Goal » Give the number of lines in this listing that contain "scene", with no other words.

━━ Given material

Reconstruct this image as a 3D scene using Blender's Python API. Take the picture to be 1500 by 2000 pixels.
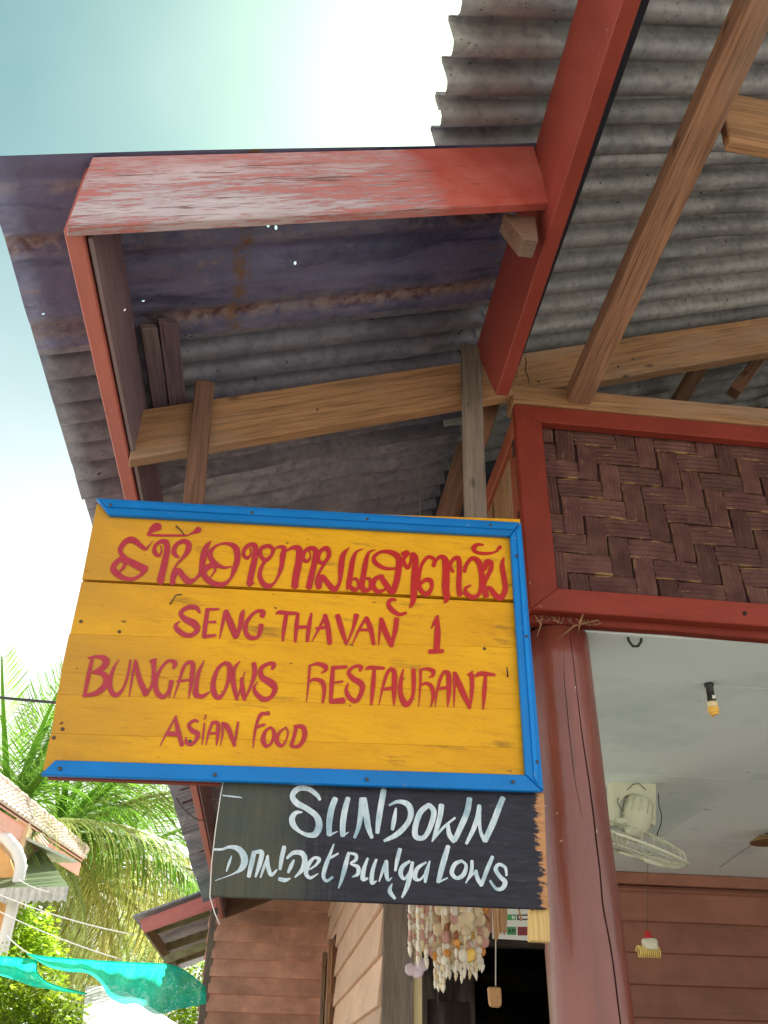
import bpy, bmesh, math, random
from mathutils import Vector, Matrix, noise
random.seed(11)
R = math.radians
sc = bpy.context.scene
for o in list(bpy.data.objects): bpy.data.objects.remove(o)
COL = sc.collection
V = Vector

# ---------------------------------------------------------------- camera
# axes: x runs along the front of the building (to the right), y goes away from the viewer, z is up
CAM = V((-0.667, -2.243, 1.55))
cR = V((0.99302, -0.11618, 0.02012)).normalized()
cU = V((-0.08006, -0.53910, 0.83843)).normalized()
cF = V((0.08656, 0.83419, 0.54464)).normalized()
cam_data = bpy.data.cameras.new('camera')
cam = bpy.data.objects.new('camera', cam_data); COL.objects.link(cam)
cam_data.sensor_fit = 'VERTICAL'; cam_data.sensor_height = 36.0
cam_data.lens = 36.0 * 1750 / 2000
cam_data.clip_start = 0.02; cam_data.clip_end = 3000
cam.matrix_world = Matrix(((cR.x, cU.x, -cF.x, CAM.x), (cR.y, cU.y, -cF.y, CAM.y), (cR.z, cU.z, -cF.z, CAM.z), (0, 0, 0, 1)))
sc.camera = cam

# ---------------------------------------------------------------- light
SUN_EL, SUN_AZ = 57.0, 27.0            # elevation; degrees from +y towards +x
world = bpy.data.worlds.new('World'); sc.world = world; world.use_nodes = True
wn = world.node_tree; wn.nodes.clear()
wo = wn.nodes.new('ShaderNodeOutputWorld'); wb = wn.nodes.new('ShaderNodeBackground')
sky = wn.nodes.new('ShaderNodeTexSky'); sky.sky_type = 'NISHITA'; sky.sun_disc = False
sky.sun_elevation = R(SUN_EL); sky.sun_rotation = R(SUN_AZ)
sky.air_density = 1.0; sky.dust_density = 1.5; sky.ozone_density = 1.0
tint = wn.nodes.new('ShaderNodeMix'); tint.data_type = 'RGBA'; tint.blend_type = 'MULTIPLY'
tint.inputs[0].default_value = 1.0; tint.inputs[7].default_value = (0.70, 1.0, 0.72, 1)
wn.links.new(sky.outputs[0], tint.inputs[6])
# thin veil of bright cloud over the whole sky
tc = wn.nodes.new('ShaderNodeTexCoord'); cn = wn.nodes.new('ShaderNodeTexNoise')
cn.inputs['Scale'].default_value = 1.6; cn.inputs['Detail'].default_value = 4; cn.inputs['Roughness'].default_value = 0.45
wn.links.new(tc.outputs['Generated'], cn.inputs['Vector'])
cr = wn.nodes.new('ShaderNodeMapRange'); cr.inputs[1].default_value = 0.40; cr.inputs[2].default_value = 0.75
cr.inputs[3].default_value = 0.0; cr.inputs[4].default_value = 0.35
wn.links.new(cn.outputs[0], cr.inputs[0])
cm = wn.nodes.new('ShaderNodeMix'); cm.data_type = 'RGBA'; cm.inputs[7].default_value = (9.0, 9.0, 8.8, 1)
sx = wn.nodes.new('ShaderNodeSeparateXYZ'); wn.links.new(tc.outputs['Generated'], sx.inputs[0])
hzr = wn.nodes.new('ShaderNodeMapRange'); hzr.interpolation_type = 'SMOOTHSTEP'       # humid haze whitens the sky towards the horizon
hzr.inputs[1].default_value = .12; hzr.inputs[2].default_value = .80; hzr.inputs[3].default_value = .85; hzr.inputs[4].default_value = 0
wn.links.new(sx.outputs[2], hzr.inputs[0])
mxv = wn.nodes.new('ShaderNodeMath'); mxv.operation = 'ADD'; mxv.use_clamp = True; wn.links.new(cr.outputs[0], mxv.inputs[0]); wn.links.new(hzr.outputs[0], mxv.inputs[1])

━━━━

Task solution » 2